▶ PROBLEM REQUIREMENTS:
Would you retype, exactly and without the pictures, the lines between the line holding "What Blender Python" and the line holding "wt = W.node_tree; wt.nodes.clear()", inclusive, and nothing else?

───── DATA ROWS

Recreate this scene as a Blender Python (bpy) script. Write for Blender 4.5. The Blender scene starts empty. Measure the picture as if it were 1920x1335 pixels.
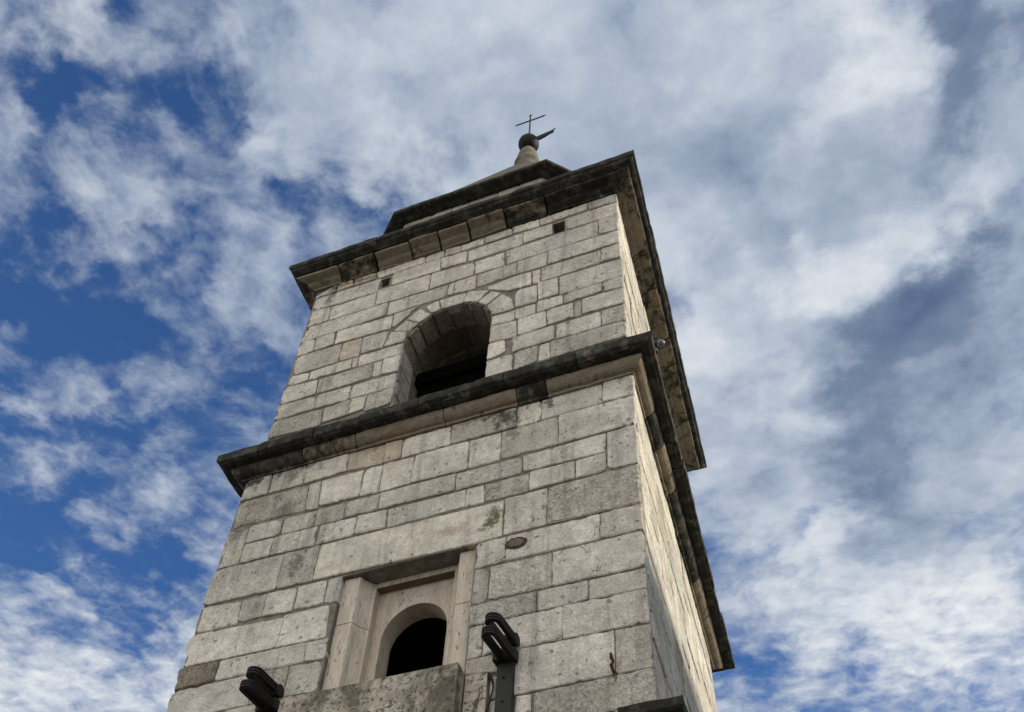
import bpy, bmesh, math, random
from mathutils import Vector, Matrix, noise
random.seed(7)
PI = math.pi
scene = bpy.context.scene
COL = scene.collection

# ------------------------------------------------------------------ camera
cam = bpy.data.cameras.new('camera')
cam.sensor_width = 36.0
cam.lens = 36.0 * 1900 / 1920
cam.clip_start = 0.05
cam.clip_end = 3000
camo = bpy.data.objects.new('camera', cam)
COL.objects.link(camo)
RW = Matrix(((0.9242589, 0.3794096, 0.0423531), (0.2706804, -0.7295075, 0.6281329), (0.2692165, -0.5690933, -0.7769525)))
camo.matrix_world = Matrix.Translation((7.521185, -7.692605, 1.6)) @ RW.transposed().to_4x4()
scene.camera = camo

# ------------------------------------------------------------------ exposure
scene.view_settings.view_transform = 'Standard'
scene.view_settings.look = 'None'
scene.view_settings.exposure = 0.0
scene.view_settings.gamma = 1.0

# ------------------------------------------------------------------ sun
SUN_EL = math.radians(29.0)
SUN_DIR = Vector((math.cos(SUN_EL) * 0.955, math.cos(SUN_EL) * 0.297, math.sin(SUN_EL)))
sl = bpy.data.lights.new('sun', 'SUN')
sl.energy = 5.0
sl.angle = math.radians(0.75)
sl.color = (1.0, 0.91, 0.73)
so = bpy.data.objects.new('sun', sl)
COL.objects.link(so)
so.location = (40, 12, 40)
so.rotation_euler = SUN_DIR.to_track_quat('Z', 'Y').to_euler()


# ------------------------------------------------------------------ node helper
class G:
    def __init__(self, nt):
        self.nt = nt

    def n(self, kind, **kw):
        nd = self.nt.nodes.new(kind)
        for k, v in kw.items():
            setattr(nd, k, v)
        return nd

    def put(self, sock, v):
        if isinstance(v, bpy.types.NodeSocket):
            self.nt.links.new(v, sock)
        elif isinstance(v, (int, float)) and sock.type == 'RGBA':
            sock.default_value = (v, v, v, 1)
        elif isinstance(v, (tuple, list)) and sock.type == 'RGBA' and len(v) == 3:
            sock.default_value = (*v, 1)
        else:
            sock.default_value = v

    def m(self, op, a, b=0.0, c=0.0, clamp=False):
        nd = self.n('ShaderNodeMath', operation=op, use_clamp=clamp)
        self.put(nd.inputs[0], a)
        self.put(nd.inputs[1], b)
        self.put(nd.inputs[2], c)
        return nd.outputs[0]

    def v(self, op, a, b=(0, 0, 0)):
        nd = self.n('ShaderNodeVectorMath', operation=op)
        self.put(nd.inputs[0], a)
        self.put(nd.inputs[1], b)
        return nd.outputs['Value'] if op in ('DISTANCE', 'LENGTH', 'DOT_PRODUCT') else nd.outputs[0]

    def noise(self, vec, scale, detail=4.0, rough=0.55, dist=0.0):
        nd = self.n('ShaderNodeTexNoise')
        self.put(nd.inputs['Vector'], vec)
        nd.inputs['Scale'].default_value = scale
        nd.inputs['Detail'].default_value = detail
        nd.inputs['Roughness'].default_value = rough
        nd.inputs['Distortion'].default_value = dist
        return nd.outputs['Fac']

    def voro(self, vec, scale, feature='F1', out='Distance'):
        nd = self.n('ShaderNodeTexVoronoi', feature=feature)
        self.put(nd.inputs['Vector'], vec)
        nd.inputs['Scale'].default_value = scale
        return nd.outputs[out]

    def ramp(self, x, a, b, lo=0.0, hi=1.0, smooth=True):
        nd = self.n('ShaderNodeMapRange', interpolation_type='SMOOTHSTEP' if smooth else 'LINEAR')
        self.put(nd.inputs[0], x)
        for i, t in enumerate((a, b, lo, hi)):
            self.put(nd.inputs[1 + i], t)
        return nd.outputs[0]

    def mix(self, f, a, b, mode='MIX'):
        nd = self.n('ShaderNodeMix', data_type='RGBA', blend_type=mode)
        self.put(nd.inputs[0], f)
        self.put(nd.inputs[6], a)
        self.put(nd.inputs[7], b)
        return nd.outputs[2]

    def scale(self, vec, s):
        return self.v('MULTIPLY', vec, s)

    def comb(self, x, y, z):
        nd = self.n('ShaderNodeCombineXYZ')
        for i, t in enumerate((x, y, z)):
            self.put(nd.inputs[i], t)
        return nd.outputs[0]


# ------------------------------------------------------------------ sky
SKY_COVER = [(-0.723, 0.445, 0.329, -0.28), (-1.057, 0.775, 0.356, -0.25), (-0.743, 0.718, 0.176, -0.2), (-0.687, 0.185, 0.066, -0.5), (-0.759, 0.299, 0.08, -0.35), (-0.877, 0.425, 0.115, -0.65), (-0.846, 0.458, 0.085, -0.45), (-0.519, 0.225, 0.043, -0.75), (-0.57, 0.185, 0.028, -0.5), (-0.606, 0.248, 0.066, -0.65), (-0.672, 0.21, 0.054, -0.45), (-0.665, 0.265, 0.044, -0.5), (-0.49, 0.281, 0.047, -0.6), (-0.461, 0.321, 0.036, -0.5), (-0.592, 0.342, 0.035, -0.6), (-0.478, 0.455, 0.037, -0.7), (-0.441, 0.477, 0.033, -0.55), (-0.601, 0.467, 0.035, -0.35), (-0.693, 0.456, 0.051, -0.4), (-0.752, 0.485, 0.068, -0.5), (-0.689, 0.543, 0.046, -0.5), (-0.906, 0.48, 0.072, -0.45), (-0.65, 0.608, 0.063, -0.5), (-0.813, 0.534, 0.04, -0.35), (-0.868, 0.551, 0.05, -0.3), (-1.038, 0.642, 0.103, -0.45), (-0.92, 0.719, 0.075, -0.45), (-0.869, 0.749, 0.056, -0.4), (-1.157, 0.752, 0.073, -0.4), (-1.119, 0.816, 0.096, -0.6), (-1.041, 0.793, 0.061, -0.3), (-1.078, 0.937, 0.078, -0.4), (-0.998, 0.938, 0.066, -0.4), (-1.244, 1.106, 0.097, -0.85), (-1.127, 1.021, 0.071, -0.5), (-0.819, 0.755, 0.056, -0.3), (-0.246, 1.501, 0.061, -0.7), (-0.097, 1.505, 0.053, -0.5), (-0.015, 1.556, 0.042, -0.5), (-0.102, 1.214, 0.04, -0.4), (-0.23, 1.303, 0.043, -0.3), (0.268, 0.493, 0.032, -0.5), (-0.617, 0.175, 0.063, 0.5), (-0.614, 0.207, 0.035, 0.35), (-0.715, 0.246, 0.063, 0.35), (-0.74, 0.414, 0.086, 0.5), (-0.801, 0.351, 0.078, 0.3), (-0.643, 0.322, 0.065, 0.35), (-0.592, 0.363, 0.065, 0.3), (-0.514, 0.351, 0.069, 0.4), (-0.59, 0.416, 0.061, 0.35), (-0.583, 0.548, 0.067, 0.45), (-0.727, 0.529, 0.047, 0.35), (-0.523, 0.496, 0.042, 0.25), (-0.624, 0.516, 0.044, 0.2), (-0.944, 0.582, 0.078, 0.4), (-0.859, 0.634, 0.07, 0.35), (-0.745, 0.655, 0.059, 0.3), (-1.026, 0.583, 0.054, 0.3), (-1.073, 0.733, 0.05, 0.3), (-1.04, 0.857, 0.074, 0.35), (-0.89, 0.835, 0.07, 0.45), (-1.185, 0.9, 0.068, 0.25), (-1.463, 1.134, 0.209, 0.9), (-1.193, 1.225, 0.148, 0.6), (-0.968, 1.047, 0.069, 0.4), (-0.368, 0.315, 0.126, 0.8), (-0.391, 0.433, 0.076, 0.5), (-0.196, 0.426, 0.176, 1.0), (-0.024, 0.431, 0.165, 1.0), (0.036, 0.654, 0.227, 1.1), (0.209, 0.65, 0.183, 1.1), (-0.034, 0.977, 0.276, 1.0), (0.192, 1.059, 0.25, 1.1), (0.111, 1.449, 0.218, 0.8), (-0.075, 1.357, 0.183, 0.6), (-0.159, 0.984, 0.13, 0.6), (-0.257, 0.316, 0.11, 0.8)]
SKY_BRIGHT = [(0.13, 0.799, 0.091, -0.6), (0.181, 0.778, 0.061, -0.45), (0.219, 0.866, 0.101, -0.45), (0.085, 0.85, 0.081, -0.4), (0.031, 1.0, 0.092, -0.45), (0.016, 1.08, 0.097, -0.4), (0.042, 0.907, 0.055, -0.4), (0.137, 0.923, 0.092, -0.35), (0.253, 0.539, 0.061, -0.55), (0.228, 0.494, 0.032, -0.4), (0.277, 0.502, 0.042, -0.5), (0.242, 0.596, 0.046, -0.35), (0.203, 0.613, 0.054, -0.3), (-0.042, 0.625, 0.058, -0.3), (0.037, 0.523, 0.064, -0.25), (-0.052, 0.509, 0.059, -0.25), (-0.147, 0.6, 0.066, -0.15), (0.039, 1.156, 0.092, -0.25), (0.063, 1.236, 0.116, -0.2), (0.05, 0.589, 0.061, 0.15), (0.024, 0.462, 0.061, 0.15), (0.143, 0.545, 0.052, 0.4), (0.205, 0.557, 0.034, 0.35), (0.13, 0.467, 0.038, 0.2), (0.044, 0.734, 0.055, 0.35), (0.083, 0.718, 0.054, 0.5), (0.144, 0.71, 0.052, 0.45), (0.229, 0.721, 0.058, 0.45), (-0.107, 0.796, 0.068, 0.25), (-0.004, 0.967, 0.049, 0.35), (0.029, 0.902, 0.039, 0.3), (-0.065, 0.925, 0.073, 0.2), (-0.108, 1.175, 0.087, 0.3), (-0.039, 1.212, 0.068, 0.35), (-0.125, 1.397, 0.145, 0.4), (0.054, 1.295, 0.09, 0.25), (0.159, 1.371, 0.113, 0.4), (0.057, 1.549, 0.152, 0.4), (0.172, 1.635, 0.132, 0.35), (-0.173, 1.034, 0.081, 0.2), (-0.407, 0.413, 0.069, 0.3), (-0.424, 0.325, 0.059, 0.1), (-0.368, 0.315, 0.057, 0.2), (-1.463, 1.134, 0.209, 0.5), (-1.202, 1.222, 0.148, 0.4), (-0.611, 0.177, 0.046, 0.15), (-0.874, 0.853, 0.05, 0.3), (-1.026, 0.593, 0.045, 0.3), (-0.509, 0.576, 0.059, 0.25), (-0.221, 0.342, 0.083, 0.1)]

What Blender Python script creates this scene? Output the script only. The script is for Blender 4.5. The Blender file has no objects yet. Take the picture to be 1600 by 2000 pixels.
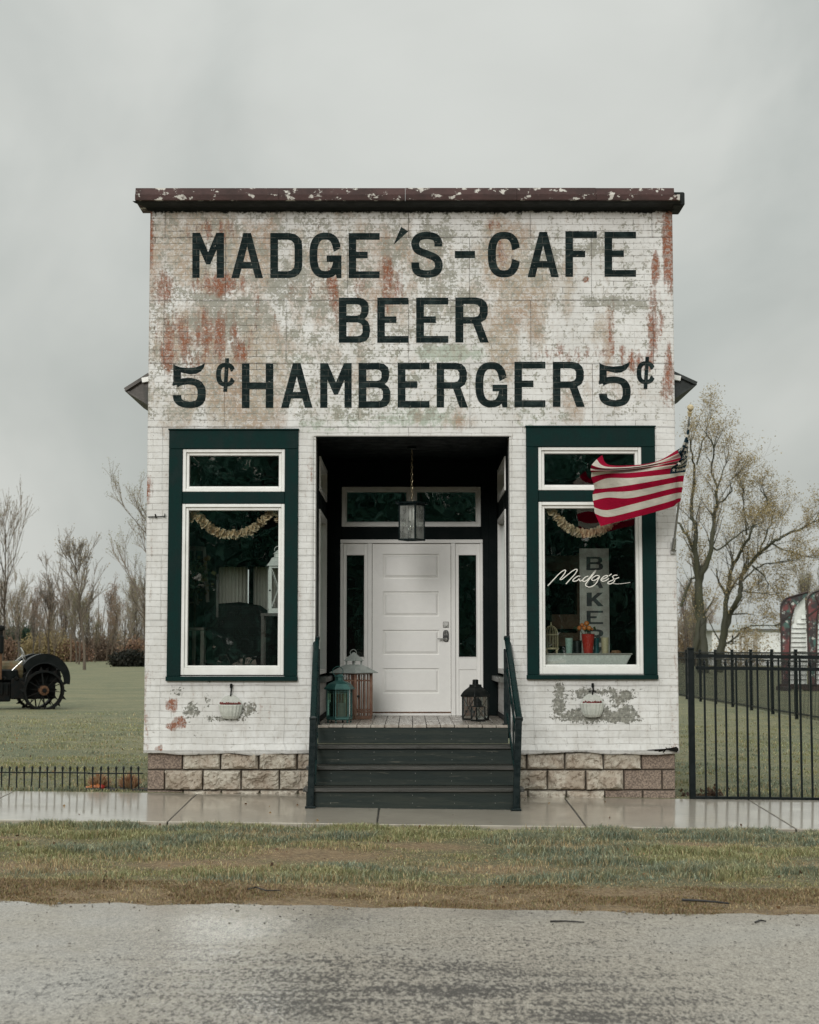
import bpy, bmesh, math, random
import numpy as np
from mathutils import Vector, Matrix, geometry
R = math.radians
SC = bpy.context.scene
COL = SC.collection
random.seed(7)

# ------------------------------------------------------------------ camera
CAMX, CAMY, CAMZ = 0.0, -17.5, 1.50
FPX = 3333.0                       # focal length in photo pixels (1600 wide)
TILT = math.atan(270.0 / FPX)
cam_d = bpy.data.cameras.new("camera")
cam_d.sensor_fit = 'HORIZONTAL'
cam_d.sensor_width = 24.0
cam_d.lens = 24.0 * FPX / 1600.0
cam_d.clip_end = 3000
cam_d.dof.use_dof = True
cam_d.dof.focus_distance = 17.3
cam_d.dof.aperture_fstop = 4.0
cam = bpy.data.objects.new("camera", cam_d)
cam.location = (CAMX, CAMY, CAMZ)
cam.rotation_euler = (R(90) + TILT, 0, 0)
COL.objects.link(cam)
SC.camera = cam

# ------------------------------------------------------------------ light
SUN_EL, SUN_AZ = R(19), R(180 + 12)          # high, from behind the camera, veiled by cloud
W = bpy.data.worlds.new("World"); SC.world = W; W.use_nodes = True
wt = W.node_tree; wt.nodes.clear()

def N(t, typ, ins=None, **props):
    n = t.nodes.new(typ)
    for k, v in props.items(): setattr(n, k, v)
    if ins:
        items = ins.items() if isinstance(ins, dict) else enumerate(ins)
        for k, v in items:
            if v is None: continue
            s = n.inputs[k]
            if isinstance(v, bpy.types.NodeSocket): t.links.new(v, s)
            elif isinstance(v, bpy.types.Node): t.links.new(v.outputs[0], s)
            else:
                try: s.default_value = v
                except Exception: s.default_value = (*v, 1.0)
    return n
def M(t, op, *a, clamp=False): return N(t, 'ShaderNodeMath', list(a), operation=op, use_clamp=clamp).outputs[0]
def MIX(t, f, a, b, mode='MIX'):
    n = t.nodes.new('ShaderNodeMix'); n.data_type = 'RGBA'; n.blend_type = mode
    for idx, v in ((0, f), (6, a), (7, b)):
        s = n.inputs[idx]
        if isinstance(v, bpy.types.NodeSocket): t.links.new(v, s)
        elif idx == 0: s.default_value = v
        else: s.default_value = (*v, 1.0) if len(v) == 3 else v
    return n.outputs[2]
def RAMP(t, f, lo, hi, a=0.0, b=1.0, smooth=True):
    return N(t, 'ShaderNodeMapRange', [f, lo, hi, a, b], interpolation_type='SMOOTHSTEP' if smooth else 'LINEAR').outputs[0]
def NOISE(t, vec, scale, detail=4, rough=.55, out=0, dist=0.0):
    n = N(t, 'ShaderNodeTexNoise', {'Scale': scale, 'Detail': detail, 'Roughness': rough, 'Distortion': dist})
    if vec is not None: t.links.new(vec, n.inputs['Vector'])
    return n.outputs[out]
def SCALE(t, vec, s): return N(t, 'ShaderNodeVectorMath', [vec, s], operation='MULTIPLY').outputs[0]

tc = N(wt, 'ShaderNodeTexCoord').outputs['Generated']
sz = N(wt, 'ShaderNodeSeparateXYZ', [tc]).outputs
elev = M(wt, 'MAXIMUM', sz[2], 0.0)
grad = M(wt, 'ADD', M(wt, 'ADD', RAMP(wt, elev, 0.0, .35, .86, .95), RAMP(wt, elev, .33, .95, 0.0, 1.9)), 0.0)   # overcast: brighter towards the zenith
cl = NOISE(wt, SCALE(wt, tc, (1.0, 1.0, 1.5)), 3.0, 5, .52, dist=.7)
cl2 = NOISE(wt, SCALE(wt, tc, (1.0, 1.0, 1.8)), 6.5, 4, .5)
clf = M(wt, 'ADD', RAMP(wt, cl, .30, .70, .85, 1.07), RAMP(wt, cl2, .3, .7, -.035, .035))
val = M(wt, 'MULTIPLY', grad, clf)
cloud = MIX(wt, RAMP(wt, cl, .32, .68), (.865, .915, .875), (.915, .94, .895))
cloud = N(wt, 'ShaderNodeVectorMath', [cloud, None], operation='SCALE')
wt.links.new(val, cloud.inputs['Scale'])
sky = N(wt, 'ShaderNodeTexSky', sky_type='NISHITA', sun_disc=False, sun_elevation=SUN_EL, sun_rotation=SUN_AZ, air_density=1.5, dust_density=4.0)
SKY_K = 0.10
bg = N(wt, 'ShaderNodeBackground', {'Strength': SKY_K})
# cloud layer in front of the clear sky: 94 % cover
cl_s = N(wt, 'ShaderNodeVectorMath', [cloud.outputs[0], (5.9, 5.9, 5.9)], operation='MULTIPLY').outputs[0]
wt.links.new(MIX(wt, .97, sky.outputs[0], cl_s), bg.inputs['Color'])
wo = N(wt, 'ShaderNodeOutputWorld'); wt.links.new(bg.outputs[0], wo.inputs[0])

sun_d = bpy.data.lights.new("sun", 'SUN'); sun_d.energy = 1.5; sun_d.angle = R(22); sun_d.color = (1.0, .98, .95)
sun = bpy.data.objects.new("sun", sun_d); COL.objects.link(sun)
sdir = Vector((-math.sin(R(12)) * math.cos(SUN_EL), -math.cos(R(12)) * math.cos(SUN_EL), math.sin(SUN_EL)))
sun.rotation_euler = sdir.to_track_quat('Z', 'Y').to_euler(); sun.location = (0, -20, 30)
SC.view_settings.view_transform = 'Standard'; SC.view_settings.look = 'None'
SC.view_settings.exposure = 0.25; SC.view_settings.gamma = 1.0
try:
    SC.cycles.max_bounces = 8; SC.cycles.diffuse_bounces = 3; SC.cycles.glossy_bounces = 4
    SC.cycles.transparent_max_bounces = 16; SC.cycles.transmission_bounces = 6
    SC.cycles.caustics_reflective = False; SC.cycles.caustics_refractive = False
except Exception: pass

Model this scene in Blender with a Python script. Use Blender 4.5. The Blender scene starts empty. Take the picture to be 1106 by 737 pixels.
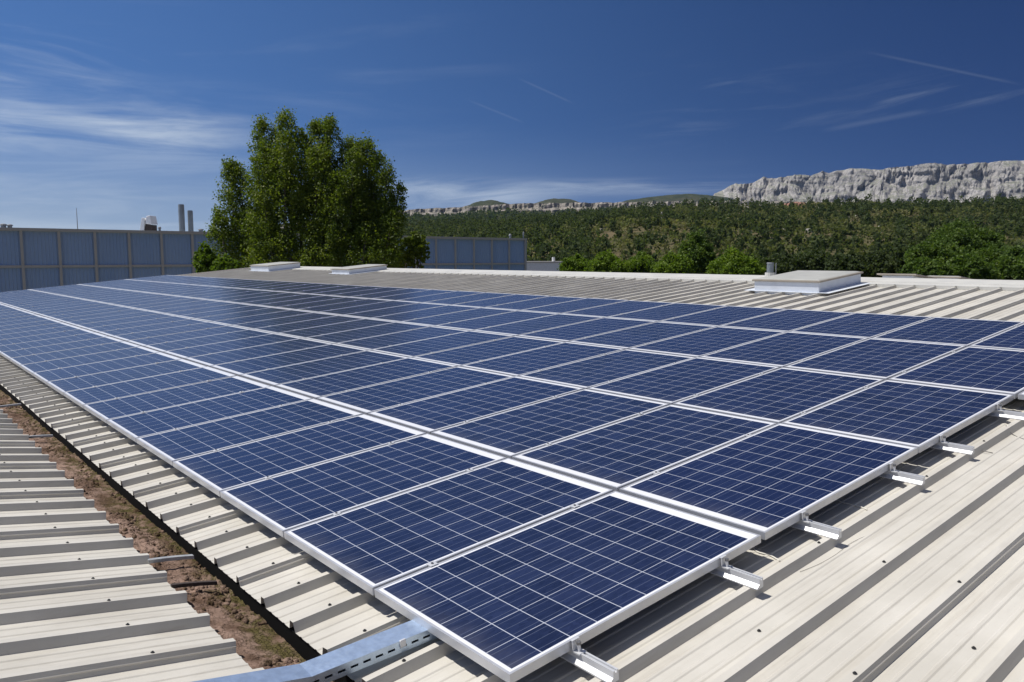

──────────

▶ TASK RESULT:
What Blender Python script creates this scene? Output the script only. The script is for Blender 4.5. The Blender file has no objects yet. Take the picture to be 1600 by 2000 pixels.
import bpy, bmesh, math, random
import numpy as np
from mathutils import Vector, Matrix, geometry
R = math.radians
SC = bpy.context.scene
COL = SC.collection
random.seed(7)

# ------------------------------------------------------------------ camera
CAMX, CAMY, CAMZ = 0.0, -17.5, 1.50
FPX = 3333.0                       # focal length in photo pixels (1600 wide)
TILT = math.atan(270.0 / FPX)
cam_d = bpy.data.cameras.new("camera")
cam_d.sensor_fit = 'HORIZONTAL'
cam_d.sensor_width = 24.0
cam_d.lens = 24.0 * FPX / 1600.0
cam_d.clip_end = 3000
cam_d.dof.use_dof = True
cam_d.dof.focus_distance = 17.3
cam_d.dof.aperture_fstop = 4.0
cam = bpy.data.objects.new("camera", cam_d)
cam.location = (CAMX, CAMY, CAMZ)
cam.rotation_euler = (R(90) + TILT, 0, 0)
COL.objects.link(cam)
SC.camera = cam

# ------------------------------------------------------------------ light
SUN_EL, SUN_AZ = R(19), R(180 + 12)          # high, from behind the camera, veiled by cloud
W = bpy.data.worlds.new("World"); SC.world = W; W.use_nodes = True
wt = W.node_tree; wt.nodes.clear()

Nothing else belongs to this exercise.